On Nov 28, 2019, at 06:23, joerg van den hoff wrote:

> On 28.11.19 12:44 , Ryan Schmidt wrote:
>> On Nov 28, 2019, at 04:48, joerg van den hoff wrote:
>>> I ran `port upgrade outdated' today. after end of sucessfull completion
>>> 
>>> `port outdated' still reported
>>> 
>>>    ghostscript                    9.27_1 < 9.50_0
>>> 
>>> 
>>> rerunning the `upgrade' did not change anything. on further inspection I 
>>> see that I now have
>>> 
>>> 1) ghostscript @9.25_1+x11
>>> 2) ghostscript @9.26_0+x11
>>> 3) ghostscript @9.27_1+x11 (active)
>>> 4) ghostscript @9.50_0+x11
>>> 
>>> 
>>> question1: why does this happen? should not the `upgrade' take care of 
>>> deactivating/activating automaticall? it usually does...

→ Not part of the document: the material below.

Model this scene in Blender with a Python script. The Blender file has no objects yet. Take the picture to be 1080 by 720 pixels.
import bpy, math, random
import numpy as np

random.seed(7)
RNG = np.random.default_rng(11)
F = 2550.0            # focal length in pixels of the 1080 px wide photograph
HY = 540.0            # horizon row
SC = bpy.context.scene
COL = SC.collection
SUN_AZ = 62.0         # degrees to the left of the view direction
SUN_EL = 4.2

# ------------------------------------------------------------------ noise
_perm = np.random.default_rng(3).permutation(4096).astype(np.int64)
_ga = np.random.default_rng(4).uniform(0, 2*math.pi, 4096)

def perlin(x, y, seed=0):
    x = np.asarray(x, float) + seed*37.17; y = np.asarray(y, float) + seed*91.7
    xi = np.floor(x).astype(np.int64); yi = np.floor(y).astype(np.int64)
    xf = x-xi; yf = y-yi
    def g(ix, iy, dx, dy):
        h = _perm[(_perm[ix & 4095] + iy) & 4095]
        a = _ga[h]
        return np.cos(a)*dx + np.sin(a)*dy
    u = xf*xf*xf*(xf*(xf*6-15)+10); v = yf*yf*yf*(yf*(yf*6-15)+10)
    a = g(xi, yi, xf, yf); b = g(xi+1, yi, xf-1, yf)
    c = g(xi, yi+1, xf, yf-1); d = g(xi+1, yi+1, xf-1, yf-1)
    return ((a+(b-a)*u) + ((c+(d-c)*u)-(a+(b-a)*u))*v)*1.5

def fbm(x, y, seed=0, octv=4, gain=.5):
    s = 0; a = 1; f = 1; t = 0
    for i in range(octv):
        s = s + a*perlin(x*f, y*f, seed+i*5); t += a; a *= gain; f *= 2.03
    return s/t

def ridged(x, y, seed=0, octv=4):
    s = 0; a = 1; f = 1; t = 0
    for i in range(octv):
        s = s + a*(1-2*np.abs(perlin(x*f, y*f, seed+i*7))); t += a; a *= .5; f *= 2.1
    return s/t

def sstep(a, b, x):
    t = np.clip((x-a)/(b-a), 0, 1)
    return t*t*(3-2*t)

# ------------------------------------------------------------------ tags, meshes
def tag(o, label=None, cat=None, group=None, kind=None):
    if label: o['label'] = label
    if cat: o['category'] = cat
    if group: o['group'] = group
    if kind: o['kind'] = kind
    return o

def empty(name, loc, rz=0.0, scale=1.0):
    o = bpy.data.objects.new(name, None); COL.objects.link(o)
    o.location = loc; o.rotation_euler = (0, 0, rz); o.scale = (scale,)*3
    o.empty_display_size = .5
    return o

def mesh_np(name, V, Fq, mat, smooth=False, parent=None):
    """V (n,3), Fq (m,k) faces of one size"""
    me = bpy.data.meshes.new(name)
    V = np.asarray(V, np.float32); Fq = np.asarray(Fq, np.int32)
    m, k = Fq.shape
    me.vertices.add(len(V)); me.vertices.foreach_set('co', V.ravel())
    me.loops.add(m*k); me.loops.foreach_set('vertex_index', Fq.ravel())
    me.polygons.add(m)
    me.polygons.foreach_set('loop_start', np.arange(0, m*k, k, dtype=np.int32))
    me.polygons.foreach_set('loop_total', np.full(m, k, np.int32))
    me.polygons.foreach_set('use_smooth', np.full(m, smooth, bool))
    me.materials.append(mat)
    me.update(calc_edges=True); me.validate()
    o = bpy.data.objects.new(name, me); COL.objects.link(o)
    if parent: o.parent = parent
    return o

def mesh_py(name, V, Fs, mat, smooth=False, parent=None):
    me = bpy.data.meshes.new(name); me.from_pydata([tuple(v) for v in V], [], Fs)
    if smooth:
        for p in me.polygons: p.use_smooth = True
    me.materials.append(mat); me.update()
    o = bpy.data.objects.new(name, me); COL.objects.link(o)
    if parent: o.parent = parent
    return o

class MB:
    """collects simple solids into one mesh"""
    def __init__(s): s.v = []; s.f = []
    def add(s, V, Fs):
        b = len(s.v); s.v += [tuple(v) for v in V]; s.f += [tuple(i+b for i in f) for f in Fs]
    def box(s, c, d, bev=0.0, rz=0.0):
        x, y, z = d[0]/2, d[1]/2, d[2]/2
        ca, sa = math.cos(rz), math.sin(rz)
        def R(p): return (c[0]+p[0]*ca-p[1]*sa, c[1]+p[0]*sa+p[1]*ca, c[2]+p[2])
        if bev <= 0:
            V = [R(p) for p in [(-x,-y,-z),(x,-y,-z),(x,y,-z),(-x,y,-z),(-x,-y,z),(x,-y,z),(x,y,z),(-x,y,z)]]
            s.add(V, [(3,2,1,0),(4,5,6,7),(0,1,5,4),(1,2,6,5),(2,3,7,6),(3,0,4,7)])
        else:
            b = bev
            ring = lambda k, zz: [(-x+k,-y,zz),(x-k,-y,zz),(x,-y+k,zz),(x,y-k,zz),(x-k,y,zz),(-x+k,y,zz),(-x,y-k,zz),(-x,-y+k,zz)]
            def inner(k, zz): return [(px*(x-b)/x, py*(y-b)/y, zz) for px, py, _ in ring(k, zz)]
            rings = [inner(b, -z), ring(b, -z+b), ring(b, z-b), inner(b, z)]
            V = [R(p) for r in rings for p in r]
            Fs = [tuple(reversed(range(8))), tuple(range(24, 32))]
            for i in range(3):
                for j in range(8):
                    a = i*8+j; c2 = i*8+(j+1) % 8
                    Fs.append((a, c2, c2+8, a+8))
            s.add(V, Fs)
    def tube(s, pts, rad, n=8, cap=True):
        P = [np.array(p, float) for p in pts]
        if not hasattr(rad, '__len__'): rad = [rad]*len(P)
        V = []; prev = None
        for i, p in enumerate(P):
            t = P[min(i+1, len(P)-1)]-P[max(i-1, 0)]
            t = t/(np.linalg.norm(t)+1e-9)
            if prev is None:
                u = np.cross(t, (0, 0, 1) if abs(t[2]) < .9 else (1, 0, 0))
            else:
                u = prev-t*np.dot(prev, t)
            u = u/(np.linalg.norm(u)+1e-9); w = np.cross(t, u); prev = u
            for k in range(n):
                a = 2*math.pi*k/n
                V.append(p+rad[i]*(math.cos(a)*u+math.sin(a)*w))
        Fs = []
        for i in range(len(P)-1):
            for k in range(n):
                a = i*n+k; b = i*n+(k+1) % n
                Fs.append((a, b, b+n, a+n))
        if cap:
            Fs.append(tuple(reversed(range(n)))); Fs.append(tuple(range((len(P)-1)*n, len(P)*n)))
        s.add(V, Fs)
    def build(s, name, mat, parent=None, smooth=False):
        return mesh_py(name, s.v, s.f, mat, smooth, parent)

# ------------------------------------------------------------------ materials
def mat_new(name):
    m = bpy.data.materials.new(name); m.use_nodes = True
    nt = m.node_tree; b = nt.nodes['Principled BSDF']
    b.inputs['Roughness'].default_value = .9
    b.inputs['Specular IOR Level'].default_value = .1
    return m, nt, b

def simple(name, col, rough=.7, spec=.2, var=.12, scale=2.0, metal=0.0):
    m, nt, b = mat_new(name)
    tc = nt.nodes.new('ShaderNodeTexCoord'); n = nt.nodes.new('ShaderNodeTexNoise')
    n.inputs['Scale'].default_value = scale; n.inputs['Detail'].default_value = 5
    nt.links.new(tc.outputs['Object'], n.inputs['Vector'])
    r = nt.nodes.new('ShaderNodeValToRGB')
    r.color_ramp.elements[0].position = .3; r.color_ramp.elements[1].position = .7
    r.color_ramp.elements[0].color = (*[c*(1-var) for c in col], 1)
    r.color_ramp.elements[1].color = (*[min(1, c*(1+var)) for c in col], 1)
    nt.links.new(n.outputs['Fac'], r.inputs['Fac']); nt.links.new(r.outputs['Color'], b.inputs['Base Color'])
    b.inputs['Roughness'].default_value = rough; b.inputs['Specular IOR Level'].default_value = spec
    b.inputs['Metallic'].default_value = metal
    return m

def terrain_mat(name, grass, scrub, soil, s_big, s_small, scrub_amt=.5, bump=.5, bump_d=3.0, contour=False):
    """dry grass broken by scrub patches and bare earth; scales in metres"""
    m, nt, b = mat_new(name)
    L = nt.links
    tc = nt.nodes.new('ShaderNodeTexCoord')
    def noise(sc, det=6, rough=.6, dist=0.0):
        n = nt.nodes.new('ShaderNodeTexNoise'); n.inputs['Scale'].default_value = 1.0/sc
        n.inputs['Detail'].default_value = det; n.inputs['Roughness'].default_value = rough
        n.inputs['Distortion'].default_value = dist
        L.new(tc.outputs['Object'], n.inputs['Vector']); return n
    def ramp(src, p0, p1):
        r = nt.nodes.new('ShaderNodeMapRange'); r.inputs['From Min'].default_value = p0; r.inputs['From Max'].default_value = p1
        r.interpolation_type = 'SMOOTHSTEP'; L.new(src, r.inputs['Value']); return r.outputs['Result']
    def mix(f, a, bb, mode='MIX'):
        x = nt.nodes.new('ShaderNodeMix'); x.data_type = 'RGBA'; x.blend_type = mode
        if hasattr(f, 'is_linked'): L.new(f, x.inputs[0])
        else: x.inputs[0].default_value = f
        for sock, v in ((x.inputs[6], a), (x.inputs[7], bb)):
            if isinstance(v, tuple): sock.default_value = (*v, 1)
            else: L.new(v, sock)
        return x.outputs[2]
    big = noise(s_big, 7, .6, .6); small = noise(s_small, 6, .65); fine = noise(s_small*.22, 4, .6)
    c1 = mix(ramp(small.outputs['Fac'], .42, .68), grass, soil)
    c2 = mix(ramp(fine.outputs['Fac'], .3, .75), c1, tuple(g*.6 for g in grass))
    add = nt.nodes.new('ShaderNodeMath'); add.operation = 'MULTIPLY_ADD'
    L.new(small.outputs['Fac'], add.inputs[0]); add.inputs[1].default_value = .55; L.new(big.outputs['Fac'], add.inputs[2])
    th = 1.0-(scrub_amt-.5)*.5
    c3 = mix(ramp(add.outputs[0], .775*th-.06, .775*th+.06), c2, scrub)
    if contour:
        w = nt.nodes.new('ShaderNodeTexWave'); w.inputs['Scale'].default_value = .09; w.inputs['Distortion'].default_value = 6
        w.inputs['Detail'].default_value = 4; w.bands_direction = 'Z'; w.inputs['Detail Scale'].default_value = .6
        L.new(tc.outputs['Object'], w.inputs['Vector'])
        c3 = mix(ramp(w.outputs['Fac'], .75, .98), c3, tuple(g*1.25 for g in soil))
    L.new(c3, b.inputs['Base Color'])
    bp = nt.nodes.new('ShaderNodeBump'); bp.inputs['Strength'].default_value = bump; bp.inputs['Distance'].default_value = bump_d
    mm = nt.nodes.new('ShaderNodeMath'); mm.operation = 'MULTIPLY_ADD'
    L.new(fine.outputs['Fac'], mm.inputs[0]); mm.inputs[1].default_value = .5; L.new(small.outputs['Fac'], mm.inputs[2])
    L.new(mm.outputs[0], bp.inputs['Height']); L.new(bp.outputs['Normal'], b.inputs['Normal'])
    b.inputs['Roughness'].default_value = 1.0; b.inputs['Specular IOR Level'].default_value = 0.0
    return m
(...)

>> Yes of course. But it is possible for the activate phase of a port to fail. 
>> I think that should leave you with *no* version active, rather than the old 
>> version active. It is also possible for the user to reactivate old versions, 
>> though I suppose you would know if you had done this.
> 
> I don't think that has happened. if so, it would have to be too long ago to 
> remember. so is that a potential bug in `ports' logic?

I really can't answer that at this point. If you have a reproduction recipe 
that always leads to this problem happening, then we could investigate it.